McIntosh is motivated by shining a light on pubs that “don’t get the love they deserve”. They might be on the outskirts, in unfashionable areas, or neglected by the countless “best of” articles found online. “I always find they’re the places where the magic really happens, and also the places that are under threat from closure,” he says. “If we can convince even a handful of people to go to them, and maybe keep them in business, I’d be happy.”

A few landlords have told McIntosh that business has boomed since his videos, although it’s impossible to measure where that came from. “It’s more that I think there’s been a reaction against the stripped-back, strip-lit gastropubs in favour of your more traditional style of pub. You can see that in the pubs that London’s young people are frequenting: the Army & Navy in Dalston, the Blue Posts on Berwick Street, the King’s Head on Blackstock Road and the Dog & Bell in Deptford.”

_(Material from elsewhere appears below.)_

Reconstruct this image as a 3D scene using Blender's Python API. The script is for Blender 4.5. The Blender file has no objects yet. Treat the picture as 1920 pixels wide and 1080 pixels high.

Indeed, the Army & Navy is booming. When Walsh first visited, it was “all mobility scooters outside, rugged carpets, a very spartan setup inside”. It is now one of London’s trendiest pubs. Does he worry about contributing to gentrification? “I’m abundantly aware of a renaissance in these types of pubs in pop culture, social media, Guinness and all that,” he says. “That’s naturally fed into a bit of a flavour for traditional old-man pubs. [But] it’s better to see a busy pub than a dead set of flats.”

After Walsh’s most recent visit to the Calthorpe, he is now preparing a full post, which he expects to release in early March. For me, it is yet another previously unknown or ignored pub – like the Crown on Holloway Road or the Eagle in Homerton – discovered through social media and now added to my rotation. Proper boozer, indeed.